Journalist and bestselling author P.J. O’Rourke visited Columbus last week as part of Mississippi University for Women’s Eudora Welty Series and spoke at the Welty Gala on Friday.
The gala was at 7 p.m. in the Pope Banquet Hall on MUW’s campus. Over 100 people attended a presentation by O’Rourke, who used his usual sardonic humor to rip into politicians, despite several being in attendance.
A frequent columnist for The Daily Beast and a former editor of the National Lampoon in the late 1970s, O’Rourke is a humorist known for his libertarian views and merciless criticism of both the Republican and Democratic parties. He has written 16 books and a plethora of columns and articles offering usually biting commentary on current events.
At the gala Friday, he called politicians “the pigherders tending that sow who eats her young, the welfare state;” “mud-dwelling bottom feeders growing fat on the worries and disappointments of the electorate;” and “the ditch carp in the great river of democracy.”
That was right after saying he liked politicians.

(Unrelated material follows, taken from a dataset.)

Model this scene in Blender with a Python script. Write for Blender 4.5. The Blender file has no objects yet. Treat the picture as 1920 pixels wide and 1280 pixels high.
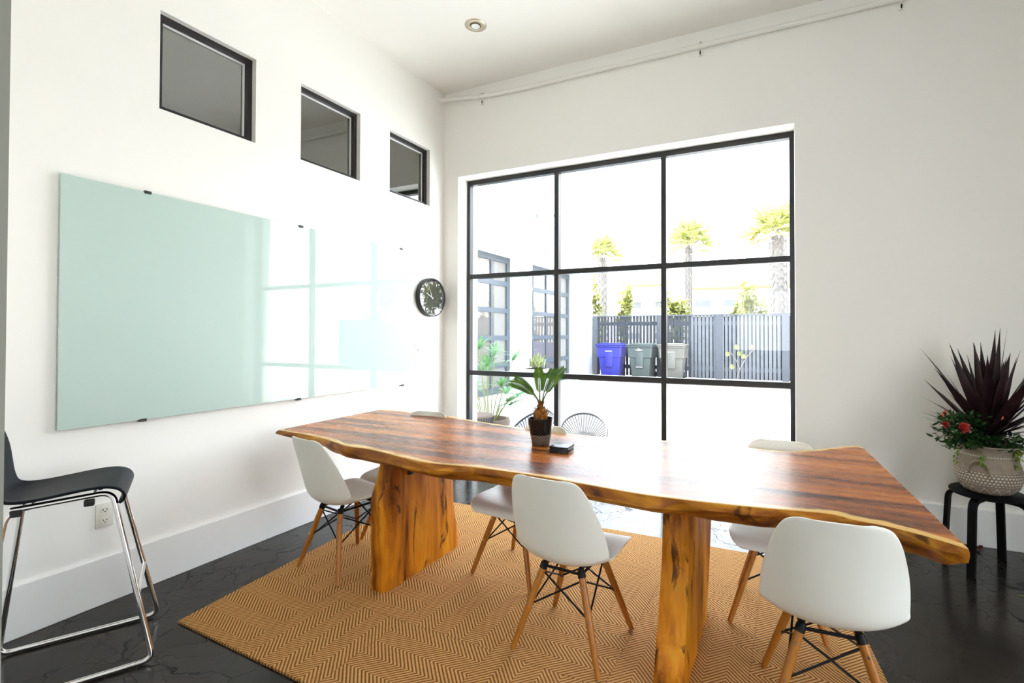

He also talked about how he used humor in journalism, particularly when covering national politics. Humor is a way to make sense of serious issues, he said.
“I’ve covered…six wars, two revolutions…seven or eight third-world election campaigns, which are worse than any of those previous things, and they combine the worst aspects of combat and civil disturbance and Donald Trump,” he said. “Plus, I’ve covered any other number of places exhibiting garden variety terrorism, hatred and oppression and I found all this humorous. Because humor has nothing to do with the charming or the cheerful. Humor is how we cope with violated taboos and rising anxieties.”
After the gala, O’Rourke signed copies of his books which were on sale at the event.
Pre gala chat
In a laid-back interview with reporters Friday afternoon, O’Rourke talked about topics ranging from the 2016 presidential campaign to how cook game bird. He complimented Eudora Welty, MUW’s most famous alumna, whose own writings inspired the Welty Series. Welty is one of the few writers who mastered the short story, O’Rourke said.
“There are only about 10 really good short stories,” he said. “The short story is a tricky form. Some people, like (Raymond) Carver, I think are just terrible. I think there are very few real masters of the form. You sort of start out with O’Henry in English … who perfected the original form of the short story. Of course, they also used up all the plots…That left all short story writers thereafter with a huge disadvantage, but (Welty) was able to overcome that and become a real master of the form.”
Though he had never been to Columbus before, O’Rourke is familiar with Mississippi politics due to his friendship with former Gov. Haley Barbour. He even talked about their friendship during the years when Barbour was thinking about running for president.
“I said, ‘In return for a small ambassador ship to an unimportant country with warm weather, I will go around with you and translate. Anytime you’re out of the South, I will translate for you,'” O’Rourke recalled. “He said, ‘P.J., you know what you can do to really help my campaign for the presidency? You can stay the h*** away.'”
“I think Mississippi politics, if you wanted a really good example of how it may differ from a certain unnamed next-door neighbor, (look at) the Katrina recovery on the Gulf Coast here Mississippi verses Katrina recovery in a nearby unnamed state,” he added.
During the interview, O’Rourke also touched on farming and hunting, two of his favorite pastimes, and predicted that Jeb Bush will emerge as the Republican candidate in the 2016 presidential election, despite his currently unimpressive poll numbers.
After his meeting with journalists, he met with MUW students to talk about journalism and its importance in a free society.
“What we do is sometimes successful and sometimes unsuccessful and what we do is sometimes good and sometimes bad, but the institution is extremely important,” he said. “And our ability to exercise that, free exercise of that institution is incredibly important. And all we have to do to realize how important it is, is look at places where it can’t be done or where it’s mortally dangerous to do. However dissatisfied people get with their news outlets — and they get continually dissatisfied — they want to check them against the news outlets in North Korea.”